■ YOUR INSTRUCTIONS
Transcribe the material from its first line onward, ending with the line that contains "PI = math.pi" and adding nothing beyond it.

###

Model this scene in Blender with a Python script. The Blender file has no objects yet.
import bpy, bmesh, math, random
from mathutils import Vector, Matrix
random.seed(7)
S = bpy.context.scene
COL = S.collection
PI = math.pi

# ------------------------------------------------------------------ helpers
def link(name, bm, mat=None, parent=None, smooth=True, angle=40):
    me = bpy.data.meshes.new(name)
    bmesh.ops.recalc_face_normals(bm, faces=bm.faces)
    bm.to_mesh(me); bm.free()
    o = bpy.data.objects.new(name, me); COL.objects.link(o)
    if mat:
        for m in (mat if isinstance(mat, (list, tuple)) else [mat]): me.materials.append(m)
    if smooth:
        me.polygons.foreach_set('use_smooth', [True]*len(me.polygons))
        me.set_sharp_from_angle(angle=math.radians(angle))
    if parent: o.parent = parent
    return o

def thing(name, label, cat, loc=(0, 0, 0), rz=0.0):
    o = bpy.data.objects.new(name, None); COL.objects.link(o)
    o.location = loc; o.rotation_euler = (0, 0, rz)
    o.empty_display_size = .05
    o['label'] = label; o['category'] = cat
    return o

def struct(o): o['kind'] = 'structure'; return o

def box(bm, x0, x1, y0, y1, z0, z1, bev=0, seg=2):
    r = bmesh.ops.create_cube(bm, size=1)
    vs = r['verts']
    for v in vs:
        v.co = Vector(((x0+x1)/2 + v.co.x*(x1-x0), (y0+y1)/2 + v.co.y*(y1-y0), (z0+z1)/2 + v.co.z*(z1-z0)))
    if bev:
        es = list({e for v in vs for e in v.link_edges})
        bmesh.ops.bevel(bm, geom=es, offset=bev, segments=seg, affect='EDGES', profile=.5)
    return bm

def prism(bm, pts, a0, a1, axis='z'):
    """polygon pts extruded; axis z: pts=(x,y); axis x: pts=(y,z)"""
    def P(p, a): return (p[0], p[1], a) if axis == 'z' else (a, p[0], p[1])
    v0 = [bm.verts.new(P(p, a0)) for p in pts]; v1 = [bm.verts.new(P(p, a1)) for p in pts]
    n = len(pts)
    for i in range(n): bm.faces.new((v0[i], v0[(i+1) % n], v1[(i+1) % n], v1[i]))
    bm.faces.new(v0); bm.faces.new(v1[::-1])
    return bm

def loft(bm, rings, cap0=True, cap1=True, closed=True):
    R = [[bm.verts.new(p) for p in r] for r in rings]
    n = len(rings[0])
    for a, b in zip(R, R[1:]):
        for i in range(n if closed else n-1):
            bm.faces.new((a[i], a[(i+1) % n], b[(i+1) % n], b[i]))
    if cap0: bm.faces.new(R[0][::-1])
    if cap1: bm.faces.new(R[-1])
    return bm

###

■ ANSWER IN FULL
Model this scene in Blender with a Python script. The Blender file has no objects yet.
import bpy, bmesh, math, random
from mathutils import Vector, Matrix
random.seed(7)
S = bpy.context.scene
COL = S.collection
PI = math.pi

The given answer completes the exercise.